We reduce the impact of your energy consumption on your bottom line and the planet
Are you sure you are not wasting €100 000 per year on your energy budget?
For companies with an annual energy spend of around €2 million, commodity and non-commodity combined, savings are often hiding in plain sight.
In practice, organisations achieve an average saving of 8% on the commodity part of their energy budget. Not through luck or market timing, but through structure.
Those savings typically come from three levers:
- Contract tendering
- Click strategy
- Invoice control
Yet one lever is underestimated.
Clicks without a strategy feel active, but reduce control.
Most click decisions happen reactively.
Prices rise. Budgets come under pressure. A click is made.
It feels like active management.
In reality, there is no predefined decision framework.
Each click becomes a one-off decision.
Uncertainty increases. Budget control decreases.
Depending on market conditions and risk profile, power and gas click moments makes up to a 20% difference in the commodity price.
“The misunderstanding about click strategy is that it’s a choice between fully fixed or fully floating. The real value lies in between. By aligning click moments with budget targets and risk appetite, you build a unit price that leaves room to benefit from market evolutions.”
Volatility is not the enemy. Disorganization is.
Looking at historical forward prices, the same pattern repeats itself every year.
Within a single delivery year, electricity and gas prices often fluctuate by tens of percent.
This means the exact same volume can be fixed at very different prices within the same year.
- Companies that fix everything at once depend entirely on timing.
- Companies that spread decisions build their price step by step and end up closer to the market average.
- Organisations that take those decisions within a predefined framework consistently perform better than the average.
Not by predicting the market.
But by organising decisions.
A click strategy starts from your organisation.
A well-designed click strategy answers critical questions:
- How sensitive is your budget to price fluctuations?
- What level of risk is acceptable?
- Which volumes must be secured, and which can fluctuate?
- Over what time horizon are decisions spread?
These answers translate into a clear framework with predefined click moments, bandwidths and rules.
Without structure, volatility controls you.
With structure, volatility becomes a tool.
At AYA, we provide a unique, coherent approach for energy-intensive industries in Europe. ‘Those who do not embrace the green and sustainable energy transition will quite literally face the financial consequences. During the energy crisis, the energy market has evolved so significantly that all the risks of price fluctuations have shifted to the consumer’, said Louis Langerock and Alex Indekeu, AYA’s co-CEOs.
Solar and wind power are the cheapest sources of energy, and coupled with stricter standards, the share of renewables is growing exponentially. This evolution, along with increased electrification and numerous other factors, is causing stronger price fluctuations in the energy market.
‘Today, the best solution to hedge the risks of these price fluctuations lies in a smart interplay between energy solutions and exploiting market opportunities. The best combination varies from company to company.
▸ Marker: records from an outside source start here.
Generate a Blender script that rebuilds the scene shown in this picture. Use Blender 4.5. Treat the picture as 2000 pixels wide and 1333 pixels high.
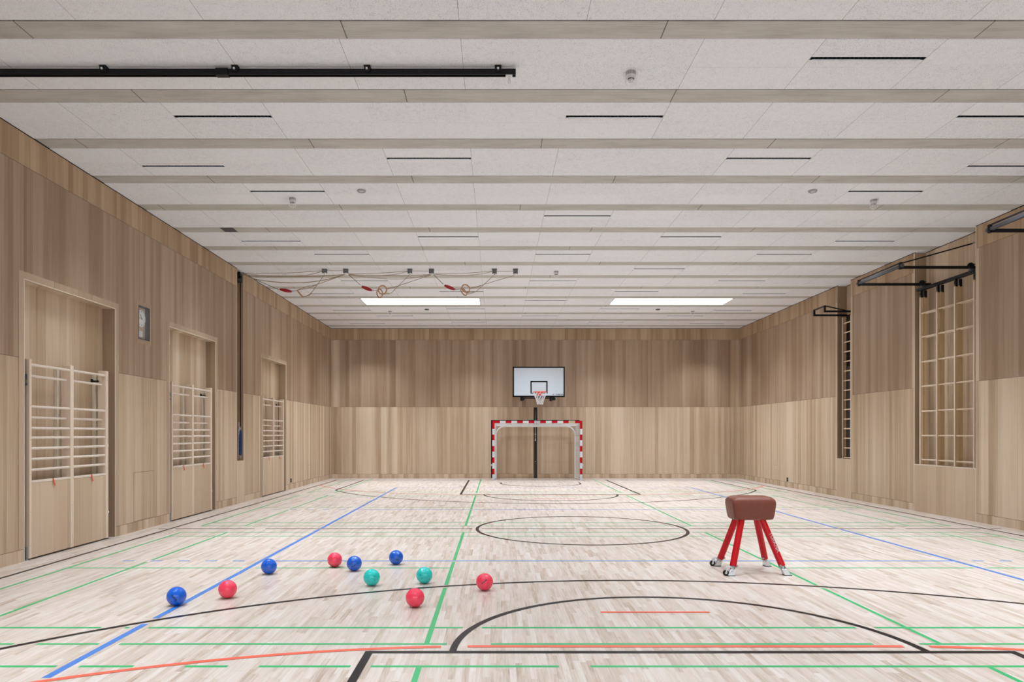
import bpy, bmesh, math, random
from mathutils import Vector, Matrix
random.seed(7)
for o in list(bpy.data.objects): bpy.data.objects.remove(o)
scene = bpy.context.scene
C = scene.collection
PI = math.pi

# ------------------------------------------------------------------ camera, world, exposure
F, HC, VX, VY = 1380.0, 1.635, 969.0, 847.3          # focal length in px, eye height, vanishing point
cd = bpy.data.cameras.new('camera'); cam = bpy.data.objects.new('camera', cd); C.objects.link(cam)
cam.location = (0, 0, HC); cam.rotation_euler = (PI/2, 0, 0)
cd.sensor_width = 36; cd.lens = F/2000*36
cd.shift_x = (1000-VX)/2000; cd.shift_y = (VY-666.5)/2000
cd.clip_start = 0.05; cd.clip_end = 200
scene.camera = cam
w = bpy.data.worlds.new('world'); scene.world = w; w.use_nodes = True
w.node_tree.nodes['Background'].inputs[0].default_value = (0.75, 0.85, 1, 1)
w.node_tree.nodes['Background'].inputs[1].default_value = 0.3
vs = scene.view_settings
vs.view_transform = 'Standard'; vs.look = 'None'; vs.gamma = 1; vs.use_curve_mapping = False
vs.exposure = 0.0
LAMP_W = 32.5            # each slot luminaire
SKY_E = 5.0              # skylight panes
FILL_E = 2.0              # added fill light: invented glowing windows in the unseen wall behind the camera

# ------------------------------------------------------------------ room dimensions
XL, XR, YB, YF, ZC = -6.018, 8.867, 25.79, -3.6, 5.475

def fl(x, y):            # point of the floor seen at a pixel
    d = HC*F/(y-VY); return ((x-VX)*d/F, d)
def at(x, y, Y):         # point at depth Y seen at a pixel
    return Vector(((x-VX)*Y/F, Y, HC+(VY-y)*Y/F))

# ------------------------------------------------------------------ node helpers
class NT:
    def __init__(s, name):
        s.m = bpy.data.materials.new(name); s.m.use_nodes = True
        s.t = s.m.node_tree; s.b = s.t.nodes['Principled BSDF']
    def n(s, typ, **k):
        x = s.t.nodes.new(typ)
        for a, b in k.items(): setattr(x, a, b)
        return x
    def put(s, inp, v):
        if v is None: return
        if isinstance(v, bpy.types.NodeSocket): s.t.links.new(v, inp)
        else: inp.default_value = v
    def math(s, op, a, b=None, c=None):
        x = s.n('ShaderNodeMath', operation=op)
        for i, v in enumerate((a, b, c)): s.put(x.inputs[i], v)
        return x.outputs[0]
    def xyz(s):
        tc = s.n('ShaderNodeTexCoord'); sp = s.n('ShaderNodeSeparateXYZ')
        geo = s.n('ShaderNodeNewGeometry')
        s.t.links.new(geo.outputs['Position'], sp.inputs[0]); return sp.outputs
    def comb(s, x, y, z):
        c = s.n('ShaderNodeCombineXYZ'); s.put(c.inputs[0], x); s.put(c.inputs[1], y); s.put(c.inputs[2], z); return c.outputs[0]
    def noise(s, vec, scale, detail=3, rough=.5):
        x = s.n('ShaderNodeTexNoise'); s.put(x.inputs['Vector'], vec); x.inputs['Scale'].default_value = scale
        x.inputs['Detail'].default_value = detail; x.inputs['Roughness'].default_value = rough; return x.outputs[0]
    def white(s, vec):
        x = s.n('ShaderNodeTexWhiteNoise'); x.noise_dimensions = '3D'; s.put(x.inputs['Vector'], vec); return x.outputs[0]
    def ramp(s, fac, stops, interp='LINEAR'):
        x = s.n('ShaderNodeValToRGB'); s.put(x.inputs[0], fac); r = x.color_ramp; r.interpolation = interp
        while len(r.elements) < len(stops): r.elements.new(.5)
        for e, (p, c) in zip(r.elements, stops): e.position = p; e.color = (*c, 1)
        return x.outputs[0]
    def mix(s, fac, a, b, mode='MIX'):
        x = s.n('ShaderNodeMix', data_type='RGBA', blend_type=mode)
        s.put(x.inputs[0], fac); s.put(x.inputs[6], a if isinstance(a, bpy.types.NodeSocket) else (*a, 1))
        s.put(x.inputs[7], b if isinstance(b, bpy.types.NodeSocket) else (*b, 1)); return x.outputs[2]
    def grey(s, v): return s.comb(v, v, v)
    def base(s, c): s.put(s.b.inputs['Base Color'], c if isinstance(c, bpy.types.NodeSocket) else (*c, 1))
    def rough(s, v): s.put(s.b.inputs['Roughness'], v)

def srgb(r, g, b):
    f = lambda c: (c/255/12.92 if c/255 <= .04045 else ((c/255+.055)/1.055)**2.4)
    return (f(r), f(g), f(b))

M = {}
def simple(name, col, rough=.5, metal=0, noise=0.06, scale=40, coat=0, spec=.5):
    t = NT(name); geo = t.n('ShaderNodeTexCoord').outputs['Object']
    nz = t.noise(geo, scale, 3)
    lo = tuple(c*(1-noise) for c in col); hi = tuple(min(1, c*(1+noise)) for c in col)
    t.base(t.ramp(nz, [(.3, lo), (.7, hi)]))
    t.rough(t.math('MULTIPLY_ADD', nz, .12, rough-.06)); t.b.inputs['Metallic'].default_value = metal
    t.b.inputs['Coat Weight'].default_value = coat; t.b.inputs['Specular IOR Level'].default_value = spec
    M[name] = t.m; return t.m

def wood(name, lo, hi, zones=False, plank=.115, perf=False, rough=.5):
    """oak veneer boards running vertically; u runs along whichever wall the face belongs to"""
    t = NT(name); X, Y, Z = t.xyz()
    u = t.math('ADD', X, Y)
    if zones:
        z1 = t.math('GREATER_THAN', Z, .16); z2 = t.math('GREATER_THAN', Z, 2.6); z3 = t.math('GREATER_THAN', Z, 5.05)
        zone = t.math('ADD', t.math('ADD', z1, z2), z3)
    else: zone = 0.0
    zu = t.math('MULTIPLY', zone, 3.37) if zones else 0.0
    # irregular boards: a coarse grouping and a fine one
    a = t.math('FLOOR', t.math('DIVIDE', t.math('ADD', u, zu), plank))
    wob = t.math('MULTIPLY', t.white(t.comb(a, zone, 3.0)), plank*.55)
    a2 = t.math('FLOOR', t.math('DIVIDE', t.math('ADD', t.math('ADD', u, zu), wob), plank*1.6))
    r1 = t.white(t.comb(a, zone, 1.0)); r2 = t.white(t.comb(a2, zone, 2.0))
    big = t.white(t.comb(t.math('FLOOR', t.math('DIVIDE', t.math('ADD', u, zu), 1.07)), zone, 5.0))
    tone = t.math('ADD', t.math('ADD', t.math('MULTIPLY', r1, .34), t.math('MULTIPLY', r2, .34)), t.math('MULTIPLY', big, .16))
    g = t.noise(t.comb(t.math('MULTIPLY', u, 60.0), t.math('MULTIPLY', r1, 30.0), t.math('MULTIPLY', Z, 1.3)), 1.0, 4, .6)
    g2 = t.noise(t.comb(t.math('MULTIPLY', u, 9.0), t.math('MULTIPLY', r2, 20.0), t.math('MULTIPLY', Z, .7)), 1.0, 3)
    tone = t.math('ADD', tone, t.math('ADD', t.math('MULTIPLY_ADD', g, .5, -.2), t.math('MULTIPLY_ADD', g2, .35, -.12)))
    mid = tuple((p+q)/2 for p, q in zip(lo, hi))
    col = t.ramp(tone, [(.05, tuple(c*.78 for c in lo)), (.3, lo), (.55, mid), (.85, hi)])
    # hairline between boards
    fr = t.math('FRACT', t.math('DIVIDE', t.math('ADD', u, zu), plank))
    hair = t.math('LESS_THAN', fr, .018)
    col = t.mix(t.math('MULTIPLY', hair, .35), col, tuple(c*.35 for c in lo))
    if zones:
        # dark, browner tinted acoustic field between 2.6 and 5.05 m, with rows of small slots; weaker light up there is painted into the tint too
        up = t.math('MULTIPLY', z2, t.math('SUBTRACT', 1.0, z3))
        dark = t.mix(1.0, col, (.76, .70, .67), 'MULTIPLY')
        col = t.mix(up, col, dark)
        pu = t.math('FRACT', t.math('DIVIDE', u, .021)); pv = t.math('FRACT', t.math('DIVIDE', Z, .0135))
        hole = t.math('MULTIPLY', t.math('LESS_THAN', pu, .55), t.math('LESS_THAN', pv, .40))
        col = t.mix(t.math('MULTIPLY', t.math('MULTIPLY', hole, up), .60), col, (.03, .022, .018))
        crn = t.mix(1.0, col, (.78, .71, .62), 'MULTIPLY'); col = t.mix(z3, col, crn)
        jt = None
        for zz in (.16, 2.6, 5.05):
            q = t.math('LESS_THAN', t.math('ABSOLUTE', t.math('SUBTRACT', Z, zz)), .0035)
            jt = q if jt is None else t.math('MAXIMUM', jt, q)
        col = t.mix(t.math('MULTIPLY', jt, .75), col, (.06, .04, .03))
    t.base(col); t.rough(rough); t.b.inputs['Specular IOR Level'].default_value = .35
    bp = t.n('ShaderNodeBump'); bp.inputs['Strength'].default_value = .12; bp.inputs['Distance'].default_value = .002
    t.put(bp.inputs['Height'], g); t.t.links.new(bp.outputs[0], t.b.inputs['Normal'])
    M[name] = t.m; return t.m

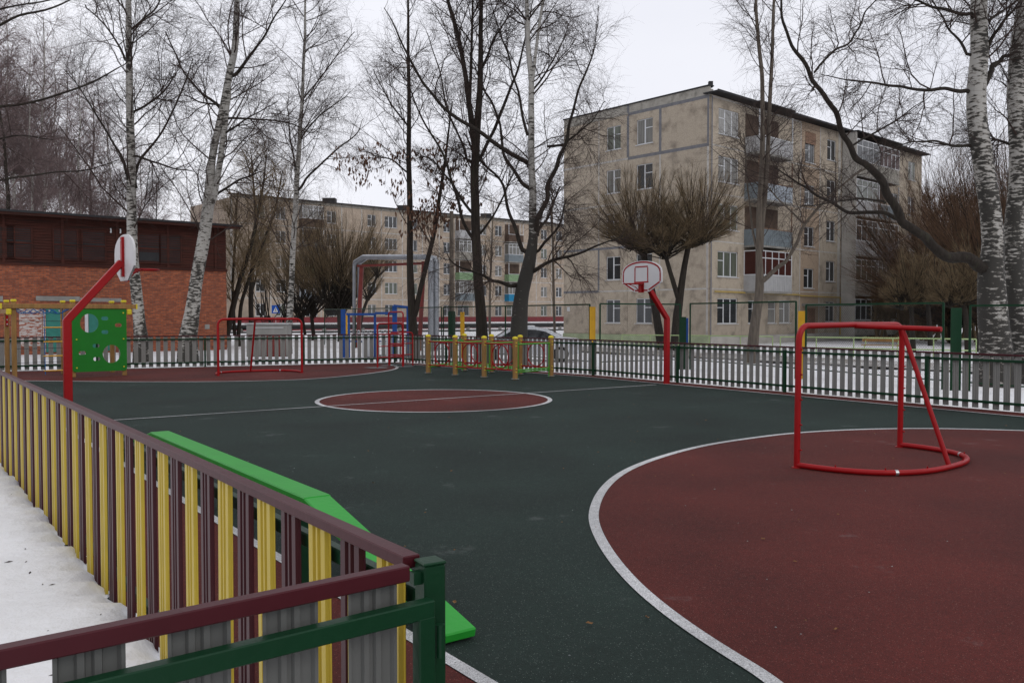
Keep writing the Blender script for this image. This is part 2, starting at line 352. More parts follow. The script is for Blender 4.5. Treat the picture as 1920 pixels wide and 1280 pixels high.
def hz(x, y):
    ins = inside(x, y, court_poly); d = dist_poly(x, y, court_poly) if -40 < x < 40 and -20 < y < 60 else 30
    n = noise.noise((x * .35, y * .35, 1)) * .05 + noise.noise((x * 1.3, y * 1.3, 3)) * .035 + noise.noise((x * 3.1, y * 3.1, 7)) * .022
    if ins: return -.3 if d > .3 else -.04 - .3 * d
    a, b = to_ab(x, y)
    base = .03 if b < .02 and a < 24 else -.02
    drop = min(1, max(0, (d - 1.5) / 7)); drop = drop * drop * (3 - 2 * drop)
    if b < .1: drop *= .5
    far = 0
    return base - .19 * drop + n * (1 if d > .3 else .5) + (.06 * math.exp(-((d - .05) / .3) ** 2) if b < 0 else 0)
def axis(lo, hi, core0, core1, fine, growth=1.16):
    a = list(np.arange(core0, core1, fine)); s = fine
    while a[-1] < hi: s *= growth; a.append(a[-1] + s)
    s = fine
    while a[0] > lo: s *= growth; a.insert(0, a[0] - s)
    return a
xs = axis(-900, 900, -13, 16, .17, 1.13); ys = axis(-60, 1600, -1, 12, .13, 1.07)
vs = [(x, y, hz(x, y)) for y in ys for x in xs]; nx = len(xs)
fs = [(j*nx+i, j*nx+i+1, (j+1)*nx+i+1, (j+1)*nx+i) for j in range(len(ys)-1) for i in range(nx-1)]
g = MB(); g.add(vs, fs, 0, True); tag(g.build('snow_ground', M['snow']), kind='structure')

def sheet(name, pts, z, m, thick=None):
    me = MB()
    if thick: me.poly([(p.x, p.y) for p in pts], z - thick, z)
    else: me.add([(p.x, p.y, z) for p in pts], [tuple(range(len(pts)))])
    ob = me.build(name, m)
    bm = bmesh.new(); bm.from_mesh(ob.data); bmesh.ops.recalc_face_normals(bm, faces=bm.faces[:])
    if not thick and bm.faces[:] and bm.faces[0].normal.z < 0 if (bm.faces.ensure_lookup_table() or True) else False:
        bmesh.ops.reverse_faces(bm, faces=bm.faces[:])
    bm.to_mesh(ob.data); bm.free()
    return tag(ob, kind='structure')
def strip(name, pts, wd, z, m, closed=False):
    n = len(pts); vs = []
    for i, p in enumerate(pts):
        a = pts[(i - 1) % n] if (closed or i) else p; b = pts[(i + 1) % n] if (closed or i < n - 1) else p
        d = (b - a).normalized(); q = Vector((-d.y, d.x, 0)) * wd / 2
        vs += [(p.x + q.x, p.y + q.y, z), (p.x - q.x, p.y - q.y, z)]
    fs = [(2*i, 2*i+1, (2*i+3) % (2*n), (2*i+2) % (2*n)) for i in range(n if closed else n - 1)]
    me = MB(); me.add(vs, fs); return tag(me.build(name, m), kind='structure')
sheet('court_surface', court_poly, 0, M['rub_green'], .22)
AX = 7.75
def arc(a0, r, t0, t1, n=72): return [ab(a0 + r * math.cos(t), AX + r * math.sin(t)) for t in [t0 + (t1 - t0) * i / n for i in range(n + 1)]]
# goal areas
near_c = Vector((6.53, 6.72, 0)); na, nb = to_ab(near_c.x, near_c.y)
def narc(r, t0=-math.pi / 2, t1=math.pi / 2, n=80): return [ab(na + r * math.cos(t), nb + r * math.sin(t)) for t in [t0 + (t1 - t0) * i / n for i in range(n + 1)]]
near_px = [(1453, 1278), (1405, 1250), (1326, 1201), (1257, 1153), (1205, 1110), (1172, 1077), (1136, 1032), (1114, 988), (1111, 963), (1120, 934), (1136, 910), (1163, 887), (1205, 867.5), (1263, 849), (1326, 833), (1413, 821), (1480, 812), (1585, 805.7), (1698, 803), (1801, 804), (1920, 807.5)]
near_line = [Vector((1.6, 2.2, 0)), Vector((1.32, 3.1, 0))] + [G(*q) for q in near_px] + [Vector((8.6, 12.1, 0)), Vector((9.7, 11.35, 0)), Vector((10.7, 10.2, 0))]
def smooth(pts, it=3):
    for _ in range(it):
        q = [pts[0]]
        for a, b in zip(pts, pts[1:]): q += [a * .75 + b * .25, a * .25 + b * .75]
        pts = q + [pts[-1]]
    return pts
def relax(pts, it=6):
    for _ in range(it): pts = [pts[0]] + [(a + b * 2 + c) / 4 for a, b, c in zip(pts, pts[1:], pts[2:])] + [pts[-1]]
    return pts
near_s = relax(smooth(near_line, 2), 5)
sheet('near_goal_area', near_s + [Vector((12.2, 7, 0)), Vector((9, 1, 0))], .004, M['rub_red'])
strip('near_goal_area_line', near_s, .082, .007, M['line'])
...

Solar panels, batteries, charging stations, smart control, wind turbines… all energy solutions are possible.’
ENERGY MANAGERS
‘Together with our customers, our Energy Managers elaborate a tailor-made strategic roadmap. They also provide funding opportunities at each step in the plan and roll up their sleeves to implement the roadmap so that the projects get realised. We monitor the long-term effects of the completed projects in terms of CO₂ and financial savings. We actually ‘unburden’ our client completely in terms of energy.’
AYA manages three interacting energy flows. Firstly, there is on-site energy production, which includes options such as solar panels, wind energy, energy storage, and improving energy efficiency. Secondly, there is the off-site aspect, where green energy is sourced directly from a renewable energy producer through a Power Purchase Agreement (PPA). Finally, traditional contracts are scrutinised to ensure they are optimal for self-generated energy production and take into account the company’s consumption profile, allowing the company to benefit from favorable energy prices.
‘By combining these three energy flows, we protect our customers from the growing volatility of the energy market while allowing them to benefit financially.’
‘We coordinate the entire process, from finding the most suitable energy suppliers to implementing the energy solutions on-site. Our multisource energy platform calculates what is needed, where, and when. We can even create simulations to demonstrate the impact of an investment on energy consumption and cost savings. This allows the customer to see the effects of a decision before it is made.’